Recorded data:
______

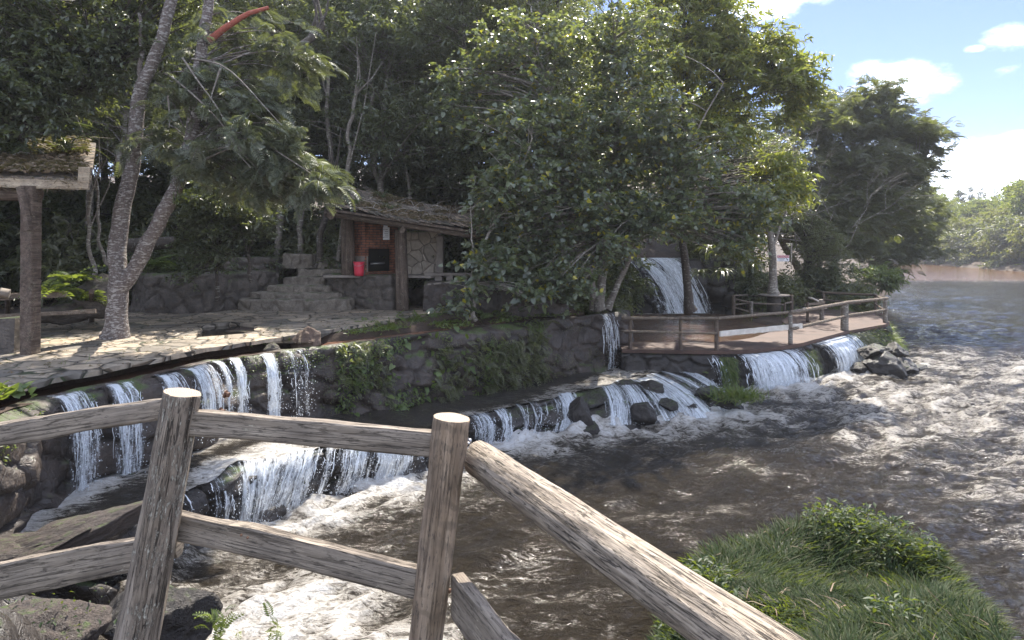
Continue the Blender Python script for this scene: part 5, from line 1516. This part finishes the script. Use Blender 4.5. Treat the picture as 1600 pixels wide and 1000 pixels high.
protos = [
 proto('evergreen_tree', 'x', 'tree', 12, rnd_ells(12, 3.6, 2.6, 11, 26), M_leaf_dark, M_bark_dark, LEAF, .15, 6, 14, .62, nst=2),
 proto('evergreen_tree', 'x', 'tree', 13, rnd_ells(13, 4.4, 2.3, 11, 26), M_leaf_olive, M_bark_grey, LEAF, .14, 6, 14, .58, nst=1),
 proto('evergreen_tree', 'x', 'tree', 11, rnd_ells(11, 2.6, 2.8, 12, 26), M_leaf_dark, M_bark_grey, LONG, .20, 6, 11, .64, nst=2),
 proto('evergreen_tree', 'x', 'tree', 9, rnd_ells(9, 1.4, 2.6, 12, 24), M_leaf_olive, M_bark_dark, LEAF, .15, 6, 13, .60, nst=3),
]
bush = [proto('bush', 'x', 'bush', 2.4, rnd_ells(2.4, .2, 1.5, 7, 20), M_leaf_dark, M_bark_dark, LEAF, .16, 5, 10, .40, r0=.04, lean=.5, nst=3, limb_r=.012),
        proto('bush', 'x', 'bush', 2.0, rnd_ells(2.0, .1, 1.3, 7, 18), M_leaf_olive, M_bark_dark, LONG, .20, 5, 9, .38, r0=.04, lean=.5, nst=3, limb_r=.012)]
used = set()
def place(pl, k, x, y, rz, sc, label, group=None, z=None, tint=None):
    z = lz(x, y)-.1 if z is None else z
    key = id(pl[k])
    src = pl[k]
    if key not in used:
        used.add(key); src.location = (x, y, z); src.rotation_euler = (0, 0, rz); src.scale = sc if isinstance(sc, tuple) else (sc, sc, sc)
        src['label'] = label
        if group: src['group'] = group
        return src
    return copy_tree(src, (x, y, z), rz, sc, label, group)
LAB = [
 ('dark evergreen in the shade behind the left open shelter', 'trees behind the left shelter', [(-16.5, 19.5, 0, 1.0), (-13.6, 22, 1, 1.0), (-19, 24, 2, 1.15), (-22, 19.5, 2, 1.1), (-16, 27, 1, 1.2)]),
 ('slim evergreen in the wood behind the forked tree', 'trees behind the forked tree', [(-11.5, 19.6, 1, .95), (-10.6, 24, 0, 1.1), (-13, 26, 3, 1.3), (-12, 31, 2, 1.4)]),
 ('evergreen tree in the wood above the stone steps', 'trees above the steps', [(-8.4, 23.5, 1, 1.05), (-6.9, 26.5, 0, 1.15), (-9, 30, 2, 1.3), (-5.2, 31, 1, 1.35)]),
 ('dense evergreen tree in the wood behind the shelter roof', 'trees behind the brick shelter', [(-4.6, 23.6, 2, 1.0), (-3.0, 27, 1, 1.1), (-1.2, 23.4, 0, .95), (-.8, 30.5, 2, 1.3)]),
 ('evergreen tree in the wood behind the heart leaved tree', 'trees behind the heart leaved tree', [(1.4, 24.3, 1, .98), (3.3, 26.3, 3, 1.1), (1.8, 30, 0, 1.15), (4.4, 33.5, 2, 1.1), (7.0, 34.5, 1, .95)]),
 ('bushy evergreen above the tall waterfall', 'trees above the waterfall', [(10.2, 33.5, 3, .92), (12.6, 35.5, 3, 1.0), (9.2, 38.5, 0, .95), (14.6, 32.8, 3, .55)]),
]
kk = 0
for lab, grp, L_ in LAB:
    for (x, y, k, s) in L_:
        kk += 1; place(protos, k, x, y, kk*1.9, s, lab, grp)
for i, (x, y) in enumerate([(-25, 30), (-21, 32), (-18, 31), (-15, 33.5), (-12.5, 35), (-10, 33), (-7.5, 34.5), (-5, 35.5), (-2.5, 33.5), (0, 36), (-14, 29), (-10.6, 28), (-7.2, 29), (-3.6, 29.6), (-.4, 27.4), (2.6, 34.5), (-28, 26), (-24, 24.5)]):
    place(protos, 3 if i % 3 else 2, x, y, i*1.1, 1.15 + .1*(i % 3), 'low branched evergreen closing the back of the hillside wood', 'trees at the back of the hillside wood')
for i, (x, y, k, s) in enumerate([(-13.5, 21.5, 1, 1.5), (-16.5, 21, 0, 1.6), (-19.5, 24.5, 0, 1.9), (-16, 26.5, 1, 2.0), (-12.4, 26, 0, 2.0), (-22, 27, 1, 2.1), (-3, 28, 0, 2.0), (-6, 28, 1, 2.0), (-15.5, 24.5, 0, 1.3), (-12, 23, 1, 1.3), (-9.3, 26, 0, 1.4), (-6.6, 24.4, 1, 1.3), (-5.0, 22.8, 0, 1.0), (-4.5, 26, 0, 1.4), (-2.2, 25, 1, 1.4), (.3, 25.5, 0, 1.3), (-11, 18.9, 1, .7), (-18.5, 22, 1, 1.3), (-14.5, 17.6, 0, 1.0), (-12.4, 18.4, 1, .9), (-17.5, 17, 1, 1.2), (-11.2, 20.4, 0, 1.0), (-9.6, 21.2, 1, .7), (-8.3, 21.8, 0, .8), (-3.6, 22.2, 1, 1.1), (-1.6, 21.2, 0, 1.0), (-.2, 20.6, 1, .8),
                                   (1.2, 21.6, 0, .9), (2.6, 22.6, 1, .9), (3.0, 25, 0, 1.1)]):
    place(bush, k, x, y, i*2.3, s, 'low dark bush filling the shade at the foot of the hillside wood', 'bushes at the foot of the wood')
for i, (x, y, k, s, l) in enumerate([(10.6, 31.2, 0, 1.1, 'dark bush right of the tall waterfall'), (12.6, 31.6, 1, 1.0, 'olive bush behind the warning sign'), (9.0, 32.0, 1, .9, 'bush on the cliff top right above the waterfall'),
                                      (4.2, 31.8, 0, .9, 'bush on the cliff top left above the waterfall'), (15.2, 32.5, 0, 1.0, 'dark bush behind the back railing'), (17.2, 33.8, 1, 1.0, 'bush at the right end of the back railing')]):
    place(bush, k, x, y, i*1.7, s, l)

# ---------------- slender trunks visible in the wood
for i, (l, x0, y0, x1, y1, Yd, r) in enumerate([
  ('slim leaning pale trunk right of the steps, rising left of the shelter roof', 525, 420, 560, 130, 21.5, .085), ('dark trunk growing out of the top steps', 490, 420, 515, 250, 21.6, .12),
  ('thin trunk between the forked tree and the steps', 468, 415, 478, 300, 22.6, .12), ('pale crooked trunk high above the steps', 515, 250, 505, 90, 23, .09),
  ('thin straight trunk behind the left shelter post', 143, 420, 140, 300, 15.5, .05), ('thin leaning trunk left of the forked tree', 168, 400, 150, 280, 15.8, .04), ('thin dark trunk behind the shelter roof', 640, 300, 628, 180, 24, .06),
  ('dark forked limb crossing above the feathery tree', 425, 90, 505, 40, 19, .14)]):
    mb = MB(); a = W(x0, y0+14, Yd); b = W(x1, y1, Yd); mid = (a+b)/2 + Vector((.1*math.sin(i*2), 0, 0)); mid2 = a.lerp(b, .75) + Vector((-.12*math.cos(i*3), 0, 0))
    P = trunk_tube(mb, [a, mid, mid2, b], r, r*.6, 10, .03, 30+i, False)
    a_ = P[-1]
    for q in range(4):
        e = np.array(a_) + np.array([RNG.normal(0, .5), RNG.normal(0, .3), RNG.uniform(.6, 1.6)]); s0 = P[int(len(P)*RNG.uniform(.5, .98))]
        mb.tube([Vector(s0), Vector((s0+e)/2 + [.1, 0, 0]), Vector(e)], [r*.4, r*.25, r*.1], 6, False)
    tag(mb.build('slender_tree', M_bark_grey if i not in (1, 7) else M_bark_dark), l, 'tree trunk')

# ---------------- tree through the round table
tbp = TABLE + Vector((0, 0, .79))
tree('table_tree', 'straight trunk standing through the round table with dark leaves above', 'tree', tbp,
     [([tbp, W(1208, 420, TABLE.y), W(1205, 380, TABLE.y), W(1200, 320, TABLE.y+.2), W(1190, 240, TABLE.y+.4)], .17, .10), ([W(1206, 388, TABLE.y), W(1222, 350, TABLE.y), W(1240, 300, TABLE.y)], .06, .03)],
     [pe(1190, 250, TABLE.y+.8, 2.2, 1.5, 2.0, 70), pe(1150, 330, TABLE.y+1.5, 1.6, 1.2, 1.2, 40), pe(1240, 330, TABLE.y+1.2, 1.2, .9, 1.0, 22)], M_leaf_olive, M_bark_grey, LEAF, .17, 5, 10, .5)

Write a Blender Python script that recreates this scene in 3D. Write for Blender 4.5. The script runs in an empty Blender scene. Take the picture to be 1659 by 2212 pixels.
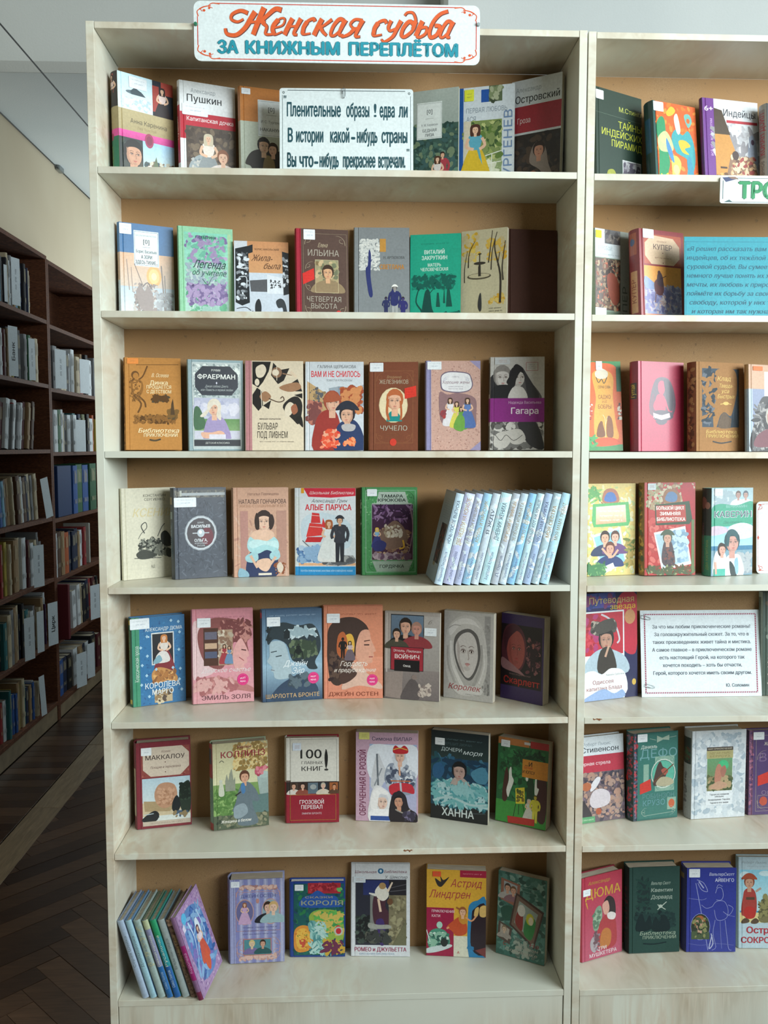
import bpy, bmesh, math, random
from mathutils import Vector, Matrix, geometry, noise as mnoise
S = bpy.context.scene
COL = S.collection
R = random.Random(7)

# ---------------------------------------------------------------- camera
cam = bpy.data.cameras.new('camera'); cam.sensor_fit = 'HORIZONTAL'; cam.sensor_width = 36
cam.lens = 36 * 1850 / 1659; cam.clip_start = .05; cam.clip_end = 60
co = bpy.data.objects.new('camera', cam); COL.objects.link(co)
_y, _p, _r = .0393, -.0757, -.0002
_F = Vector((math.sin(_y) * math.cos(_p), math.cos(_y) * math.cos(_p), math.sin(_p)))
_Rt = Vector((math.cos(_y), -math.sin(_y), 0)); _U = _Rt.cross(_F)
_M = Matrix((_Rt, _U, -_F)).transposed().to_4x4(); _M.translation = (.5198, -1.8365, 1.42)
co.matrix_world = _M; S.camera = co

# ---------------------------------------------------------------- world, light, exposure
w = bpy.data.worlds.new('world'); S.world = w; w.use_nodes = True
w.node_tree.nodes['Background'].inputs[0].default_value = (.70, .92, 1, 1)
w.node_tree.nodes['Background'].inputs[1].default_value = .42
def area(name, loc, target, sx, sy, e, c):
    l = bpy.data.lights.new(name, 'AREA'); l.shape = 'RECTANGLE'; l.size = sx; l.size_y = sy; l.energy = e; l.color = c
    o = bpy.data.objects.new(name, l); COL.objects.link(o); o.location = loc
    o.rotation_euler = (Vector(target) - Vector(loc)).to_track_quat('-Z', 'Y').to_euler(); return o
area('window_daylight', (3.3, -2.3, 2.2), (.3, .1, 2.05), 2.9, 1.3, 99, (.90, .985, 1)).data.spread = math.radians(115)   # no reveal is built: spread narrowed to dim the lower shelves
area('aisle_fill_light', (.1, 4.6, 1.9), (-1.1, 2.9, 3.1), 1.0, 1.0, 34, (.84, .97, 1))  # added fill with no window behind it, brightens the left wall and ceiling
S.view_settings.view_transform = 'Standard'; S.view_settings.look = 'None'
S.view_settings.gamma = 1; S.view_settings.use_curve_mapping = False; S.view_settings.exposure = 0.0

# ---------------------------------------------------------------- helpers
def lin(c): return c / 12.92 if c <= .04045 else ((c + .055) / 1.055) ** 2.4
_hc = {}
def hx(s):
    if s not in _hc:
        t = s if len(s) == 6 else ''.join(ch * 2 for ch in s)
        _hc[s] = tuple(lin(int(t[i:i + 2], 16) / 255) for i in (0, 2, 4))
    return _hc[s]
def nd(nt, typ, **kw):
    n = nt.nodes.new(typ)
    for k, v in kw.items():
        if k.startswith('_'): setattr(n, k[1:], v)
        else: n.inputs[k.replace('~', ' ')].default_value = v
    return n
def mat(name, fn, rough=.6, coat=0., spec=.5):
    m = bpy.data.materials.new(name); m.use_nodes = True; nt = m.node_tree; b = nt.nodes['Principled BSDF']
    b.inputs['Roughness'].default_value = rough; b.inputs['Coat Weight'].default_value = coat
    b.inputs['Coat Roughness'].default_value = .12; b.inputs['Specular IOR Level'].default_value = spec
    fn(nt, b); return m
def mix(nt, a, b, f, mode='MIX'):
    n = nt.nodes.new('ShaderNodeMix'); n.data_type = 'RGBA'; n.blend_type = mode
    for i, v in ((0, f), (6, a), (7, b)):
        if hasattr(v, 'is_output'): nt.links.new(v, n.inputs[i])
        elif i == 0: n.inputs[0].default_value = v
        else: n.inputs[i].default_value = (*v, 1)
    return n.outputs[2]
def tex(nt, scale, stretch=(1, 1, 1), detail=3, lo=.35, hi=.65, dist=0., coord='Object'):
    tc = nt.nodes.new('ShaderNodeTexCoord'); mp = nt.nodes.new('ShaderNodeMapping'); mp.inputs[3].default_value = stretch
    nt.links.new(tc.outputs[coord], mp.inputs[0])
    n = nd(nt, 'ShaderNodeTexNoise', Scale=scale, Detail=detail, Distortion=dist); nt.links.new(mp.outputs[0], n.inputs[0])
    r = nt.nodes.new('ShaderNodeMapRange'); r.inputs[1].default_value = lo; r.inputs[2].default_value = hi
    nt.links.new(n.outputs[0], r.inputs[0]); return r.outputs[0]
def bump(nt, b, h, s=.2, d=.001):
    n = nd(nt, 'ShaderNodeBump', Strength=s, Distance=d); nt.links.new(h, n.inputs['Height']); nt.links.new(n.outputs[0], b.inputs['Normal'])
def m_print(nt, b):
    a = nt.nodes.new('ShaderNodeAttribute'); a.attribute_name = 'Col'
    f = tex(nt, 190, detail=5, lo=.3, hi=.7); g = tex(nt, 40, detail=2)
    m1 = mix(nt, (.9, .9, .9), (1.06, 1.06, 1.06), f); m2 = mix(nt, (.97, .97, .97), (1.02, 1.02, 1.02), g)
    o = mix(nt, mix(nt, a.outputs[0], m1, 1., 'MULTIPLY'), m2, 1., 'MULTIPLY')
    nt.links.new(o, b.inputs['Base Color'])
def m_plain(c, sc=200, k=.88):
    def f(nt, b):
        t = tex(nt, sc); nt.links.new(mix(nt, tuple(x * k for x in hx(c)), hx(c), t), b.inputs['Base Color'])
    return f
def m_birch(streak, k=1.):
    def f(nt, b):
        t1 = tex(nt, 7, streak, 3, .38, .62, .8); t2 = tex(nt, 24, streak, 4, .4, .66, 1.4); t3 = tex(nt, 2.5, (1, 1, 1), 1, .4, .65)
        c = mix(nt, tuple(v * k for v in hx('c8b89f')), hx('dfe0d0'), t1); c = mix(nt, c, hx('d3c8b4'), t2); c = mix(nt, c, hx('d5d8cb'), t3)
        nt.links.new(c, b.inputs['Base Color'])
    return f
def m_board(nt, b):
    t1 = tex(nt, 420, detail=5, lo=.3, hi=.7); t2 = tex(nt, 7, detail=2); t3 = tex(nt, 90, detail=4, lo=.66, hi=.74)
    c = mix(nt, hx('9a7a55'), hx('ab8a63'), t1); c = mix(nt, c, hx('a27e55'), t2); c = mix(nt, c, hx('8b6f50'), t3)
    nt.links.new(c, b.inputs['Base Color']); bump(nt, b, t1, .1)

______

[WHAT YOU WILL DO]: Look for lines containing the string "scene" and copy them all.

[COMPLETE OUTPUT]:
Continue the Blender Python script for this scene: part 5, from line 1516. This part finishes the script. Use Blender 4.5. Treat the picture as 1600 pixels wide and 1000 pixels high.
Write a Blender Python script that recreates this scene in 3D. Write for Blender 4.5. The script runs in an empty Blender scene. Take the picture to be 1659 by 2212 pixels.
S = bpy.context.scene